Imagine your heart and soul, walking around on the outside of your body. You try your best to keep control of it, but there is so much you can do. Not only is it walking around on the outside, you have to make sure that it is happy, healthy and well taken care of. And you love it soooooo much! But, you worry in equivalence to your love. There are no instructions, no cheat sheet and your heart and soul will not give you a transition period. You are responsible for seeing this human being who is new and delicate and little, into adulthood. And you soon realize that their life, from day one, is THEIR life. God has given it to them, and as much as you want to protect them, control their destiny, and keep them from ever feeling an inch of discomfort, it is truly all in God’s hands. So your peace must too, be in God’s hands. THAT is parenthood; little people coming into your world and completely taking it over. So if their world is good, yours is outstanding. But if their world is bad for even a little while, you are in pain until they are not. It’s this intense kind of love that you could never imagine before it came into your life and now that it is here you would easily die without it. It is that throw yourself in front of a bullet to save them without even thinking kind of love. And it gets stronger and stronger every minute of every day.

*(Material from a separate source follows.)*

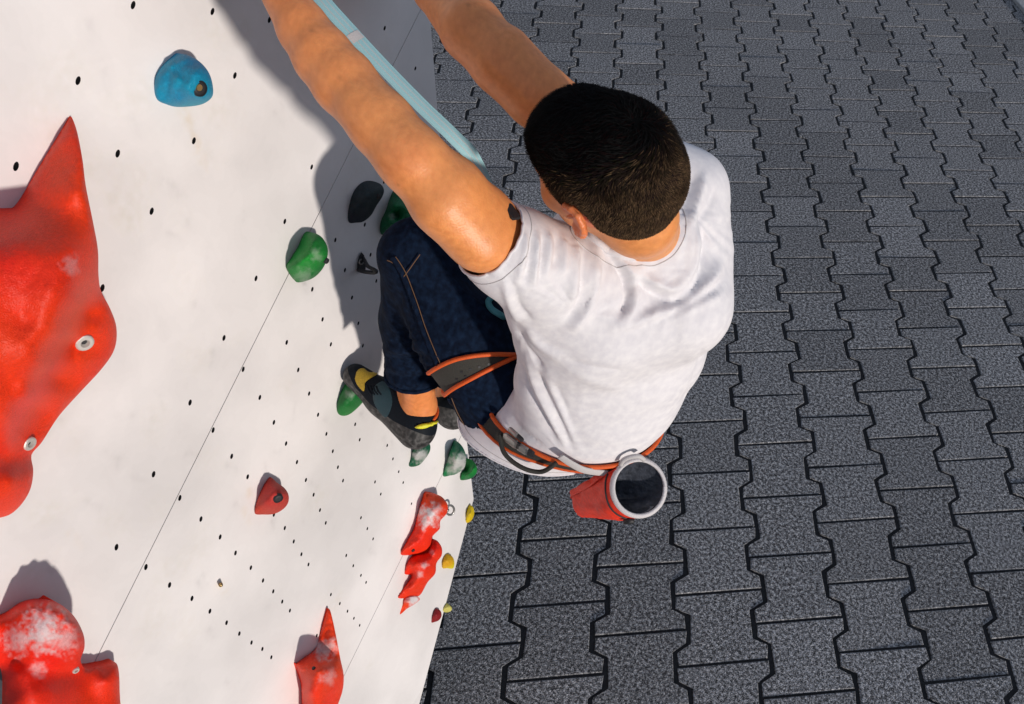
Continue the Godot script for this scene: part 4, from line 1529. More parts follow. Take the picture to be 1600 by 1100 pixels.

Friends, I need you to know that with the dress ups and pictures and joys of parenthood will come difficult times. Some experience them sooner, some later. But they come. And you will have to make sure both you and your children come out on the winning side. Choices will have to be made that are not easy. Never again after becoming a parent will you be the priority. Therefore, while you are waiting for or planning your entry into parenthood, consider the things that will make you stronger. Learn to pray. Pray for your children now, even though they are not yet here. Pray that they enter this world healthy and strong. Pray that their lives be complete and whole. And pray that you will be a smart parent. Pray for strength and insight and good judgment. You will need these things.

Maybe my introduction to parenthood has shaken me, but I believe that no matter how your baby comes into this world, the love is the same. The difference is what that love goes through and when. There will of course be way more good days than bad, but be spiritually ready for both. Children are the best thing that will happen to us. They are very precious gifts. And with all things precious, great care is required. So be prepared. My childless friends make sure your heart, soul and mind are all prepared to both love and pray like you never have before.  That is what becoming a parent really means. Not buns baking in the oven, but prayers simmering in your heart.